Baroness Browning
Main Page: Baroness Browning (Conservative - Life peer)Department Debates - View all Baroness Browning's debates with the Northern Ireland Office
(13 years, 8 months ago)
Lords ChamberMy Lords, I add my thanks to the noble Baroness, Lady Gould of Potternewton, not just for opening the debate in such a splendid way but for bringing it to the Floor of your Lordships’ House today. She mentioned the 1990 UN Conference on Women, which I was very privileged to attend as government co-chairman of the Women’s National Commission. It is worth reflecting that although that was just 16 years ago, much of the debate at that time was around the fate of the girl child, recognising that in some parts of the world simply to be born female was almost an automatic death sentence. We might feel 16 years later that we have moved on, and in many ways we have. Looking at the Government’s programme on UK aid over the next four years, which other contributors have mentioned today, it is very encouraging to see that my right honourable friend the Secretary of State has the theme of the needs of girls and women going through that document and statement. Others have mentioned individual parts of it—the noble Baroness, Lady Gould, mentioned it in her remarks. I was pleased to see that the Government intend to focus on issues such as the number of women whose lives are lost, some at a very early age through pregnancy and childbirth.
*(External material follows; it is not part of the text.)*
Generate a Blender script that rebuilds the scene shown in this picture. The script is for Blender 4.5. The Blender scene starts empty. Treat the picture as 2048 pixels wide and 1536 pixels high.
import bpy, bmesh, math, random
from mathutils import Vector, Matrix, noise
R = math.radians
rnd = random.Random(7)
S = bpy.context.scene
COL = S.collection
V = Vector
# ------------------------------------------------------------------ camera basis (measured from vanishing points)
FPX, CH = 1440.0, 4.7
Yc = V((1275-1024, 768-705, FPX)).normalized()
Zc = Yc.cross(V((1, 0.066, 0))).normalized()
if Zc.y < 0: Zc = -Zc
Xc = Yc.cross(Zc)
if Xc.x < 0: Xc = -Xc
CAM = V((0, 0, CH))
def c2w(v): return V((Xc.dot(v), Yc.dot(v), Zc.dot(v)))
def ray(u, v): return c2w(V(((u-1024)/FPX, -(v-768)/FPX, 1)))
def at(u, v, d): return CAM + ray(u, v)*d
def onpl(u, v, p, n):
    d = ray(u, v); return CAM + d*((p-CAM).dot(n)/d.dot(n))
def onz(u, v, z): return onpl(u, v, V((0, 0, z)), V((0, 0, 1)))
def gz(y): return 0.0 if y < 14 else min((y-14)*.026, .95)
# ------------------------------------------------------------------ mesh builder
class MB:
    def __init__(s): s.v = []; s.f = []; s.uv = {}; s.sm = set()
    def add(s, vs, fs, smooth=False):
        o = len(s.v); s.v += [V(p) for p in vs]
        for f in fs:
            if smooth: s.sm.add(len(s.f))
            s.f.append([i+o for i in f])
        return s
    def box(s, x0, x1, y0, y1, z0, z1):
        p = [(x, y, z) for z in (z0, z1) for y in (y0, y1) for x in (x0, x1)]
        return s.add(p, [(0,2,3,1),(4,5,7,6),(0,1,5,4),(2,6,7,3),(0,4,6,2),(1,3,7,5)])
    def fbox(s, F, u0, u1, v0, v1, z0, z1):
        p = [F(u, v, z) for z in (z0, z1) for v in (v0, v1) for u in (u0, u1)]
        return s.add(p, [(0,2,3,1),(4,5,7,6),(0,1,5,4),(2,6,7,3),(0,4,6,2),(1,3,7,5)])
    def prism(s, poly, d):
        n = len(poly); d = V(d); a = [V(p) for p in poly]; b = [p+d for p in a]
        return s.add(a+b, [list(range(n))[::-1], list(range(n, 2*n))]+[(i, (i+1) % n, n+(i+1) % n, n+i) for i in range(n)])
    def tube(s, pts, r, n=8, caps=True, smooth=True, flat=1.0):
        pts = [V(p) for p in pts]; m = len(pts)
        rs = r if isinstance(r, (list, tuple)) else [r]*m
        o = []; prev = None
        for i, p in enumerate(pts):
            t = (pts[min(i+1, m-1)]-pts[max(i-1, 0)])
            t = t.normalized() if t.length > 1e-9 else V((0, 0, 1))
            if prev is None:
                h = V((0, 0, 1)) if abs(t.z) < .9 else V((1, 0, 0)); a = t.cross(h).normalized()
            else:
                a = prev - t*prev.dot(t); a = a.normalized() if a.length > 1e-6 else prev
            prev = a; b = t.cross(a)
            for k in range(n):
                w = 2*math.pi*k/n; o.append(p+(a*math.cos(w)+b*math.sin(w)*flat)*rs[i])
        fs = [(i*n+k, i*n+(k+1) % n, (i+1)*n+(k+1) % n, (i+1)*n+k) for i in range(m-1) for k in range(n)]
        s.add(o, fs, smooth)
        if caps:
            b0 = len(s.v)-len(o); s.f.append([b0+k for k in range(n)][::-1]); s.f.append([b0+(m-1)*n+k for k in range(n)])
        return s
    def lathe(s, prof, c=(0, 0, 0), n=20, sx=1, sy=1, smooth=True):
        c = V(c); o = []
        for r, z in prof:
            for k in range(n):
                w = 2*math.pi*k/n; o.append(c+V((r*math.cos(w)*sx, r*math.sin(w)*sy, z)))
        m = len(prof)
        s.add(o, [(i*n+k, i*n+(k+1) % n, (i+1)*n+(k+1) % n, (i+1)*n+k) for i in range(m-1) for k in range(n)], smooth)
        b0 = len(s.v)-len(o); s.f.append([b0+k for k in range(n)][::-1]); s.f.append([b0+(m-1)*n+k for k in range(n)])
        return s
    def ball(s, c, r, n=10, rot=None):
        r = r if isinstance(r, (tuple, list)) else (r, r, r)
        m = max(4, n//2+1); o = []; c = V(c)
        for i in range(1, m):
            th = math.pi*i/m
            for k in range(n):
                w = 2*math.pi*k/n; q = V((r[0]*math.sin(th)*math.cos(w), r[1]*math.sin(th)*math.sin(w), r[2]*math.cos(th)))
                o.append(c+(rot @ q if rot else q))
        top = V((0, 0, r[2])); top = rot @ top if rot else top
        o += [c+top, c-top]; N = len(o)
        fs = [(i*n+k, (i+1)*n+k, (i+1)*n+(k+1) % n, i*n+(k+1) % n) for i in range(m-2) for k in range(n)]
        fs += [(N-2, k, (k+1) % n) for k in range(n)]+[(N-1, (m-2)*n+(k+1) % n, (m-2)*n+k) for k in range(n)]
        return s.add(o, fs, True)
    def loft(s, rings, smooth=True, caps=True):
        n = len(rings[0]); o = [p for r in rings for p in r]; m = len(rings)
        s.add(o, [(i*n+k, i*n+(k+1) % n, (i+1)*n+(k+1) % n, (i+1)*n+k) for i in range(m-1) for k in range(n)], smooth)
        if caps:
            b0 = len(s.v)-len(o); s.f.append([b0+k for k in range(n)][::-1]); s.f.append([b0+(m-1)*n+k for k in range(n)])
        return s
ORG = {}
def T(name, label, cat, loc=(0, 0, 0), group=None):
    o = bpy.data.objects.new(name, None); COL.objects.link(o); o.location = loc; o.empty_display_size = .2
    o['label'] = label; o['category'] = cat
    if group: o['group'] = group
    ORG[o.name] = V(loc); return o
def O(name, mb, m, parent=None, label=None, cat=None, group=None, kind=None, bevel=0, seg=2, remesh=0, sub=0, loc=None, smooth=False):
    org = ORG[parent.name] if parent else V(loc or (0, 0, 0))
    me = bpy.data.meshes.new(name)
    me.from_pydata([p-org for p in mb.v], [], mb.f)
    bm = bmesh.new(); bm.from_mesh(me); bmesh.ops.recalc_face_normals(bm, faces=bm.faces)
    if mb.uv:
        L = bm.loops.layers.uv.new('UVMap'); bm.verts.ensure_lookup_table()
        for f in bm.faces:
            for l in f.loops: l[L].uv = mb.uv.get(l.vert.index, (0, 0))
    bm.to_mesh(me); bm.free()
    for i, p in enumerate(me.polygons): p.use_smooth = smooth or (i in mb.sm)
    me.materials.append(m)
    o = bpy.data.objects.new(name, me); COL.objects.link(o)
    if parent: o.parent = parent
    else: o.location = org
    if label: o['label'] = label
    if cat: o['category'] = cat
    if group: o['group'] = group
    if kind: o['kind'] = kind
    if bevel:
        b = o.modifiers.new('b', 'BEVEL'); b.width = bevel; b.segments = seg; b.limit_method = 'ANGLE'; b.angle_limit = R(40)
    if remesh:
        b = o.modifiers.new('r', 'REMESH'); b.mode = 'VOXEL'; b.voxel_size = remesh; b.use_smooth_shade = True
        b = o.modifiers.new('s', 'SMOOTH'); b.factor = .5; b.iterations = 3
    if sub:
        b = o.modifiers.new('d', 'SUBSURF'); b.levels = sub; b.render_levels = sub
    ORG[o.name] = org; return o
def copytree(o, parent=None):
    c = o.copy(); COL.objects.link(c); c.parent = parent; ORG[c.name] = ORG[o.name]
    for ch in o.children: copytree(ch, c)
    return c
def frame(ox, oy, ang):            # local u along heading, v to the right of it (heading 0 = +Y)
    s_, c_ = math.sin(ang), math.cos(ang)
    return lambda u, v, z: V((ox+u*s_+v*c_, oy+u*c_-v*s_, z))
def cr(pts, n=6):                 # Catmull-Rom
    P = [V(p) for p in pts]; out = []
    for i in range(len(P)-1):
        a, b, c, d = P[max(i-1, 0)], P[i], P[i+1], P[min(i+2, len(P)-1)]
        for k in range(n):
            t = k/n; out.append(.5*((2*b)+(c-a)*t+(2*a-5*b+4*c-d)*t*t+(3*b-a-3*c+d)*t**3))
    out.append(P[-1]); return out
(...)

We have been fortunate in this country in successive Secretaries of State at DfID who have grasped the agenda and kept the focus. The Government have set priorities for women’s health, for example. Women need to be assisted to become more economically able through programmes that sometimes seem to us in the West rather small steps, such as allowing and enabling women to set up very small-scale businesses through which they can sell some of what they produce to get them out of the downward cycle that ultimately for many leads to ill health for them and their families, and all too often death. These are big issues. In some ways they make the needs that we try to fight for as women in this country almost insignificant when we are still talking of so many millions of people, particularly women and children, for whom every day is a battle for life or death in one way or another.
Having set that down as my opening remarks, I will move on to some domestic agendas. I say to my noble friend on the Front Bench that coming out of the UN Conference on Women was something that we described back in 1995 as the mainstreaming of issues for women through government departments. I would like her to take that on board. I am sad that the Government have decided that the Women’s National Commission should be abolished, and I hope that they will reflect on that. I also hope that my noble friend will take back to the Government what has happened to the the need that was identified in 1995 to look at every policy that a Government produce and ask how it impacts on women. To benchmark women is not an expensive exercise; it does not need a big budget, just a change of practice. All government departments would benefit from reintroducing that and making sure that it works.
Having represented a very rural seat—sadly no longer there—in the heart of God’s own county, Devon, for many years, I am familiar with the needs of women in rural communities. Many of the issues that I hope will be at the top of the Government’s priority list domestically are domestic violence and the difficulties of women, particularly in remote rural areas where they do not take their part in society even now, as many of us are able to do. Rural isolation is a big problem for many, particularly women. If you live in a very remote farmhouse that is accessible only by private transport and you are the victim of domestic violence, it is difficult to get out of the house and seek help, even if you are strong enough to do that. I hope that the Government will take on board the need to identify those women in their locations and that they will benchmark that in the way in which they have given priority to overseas aid.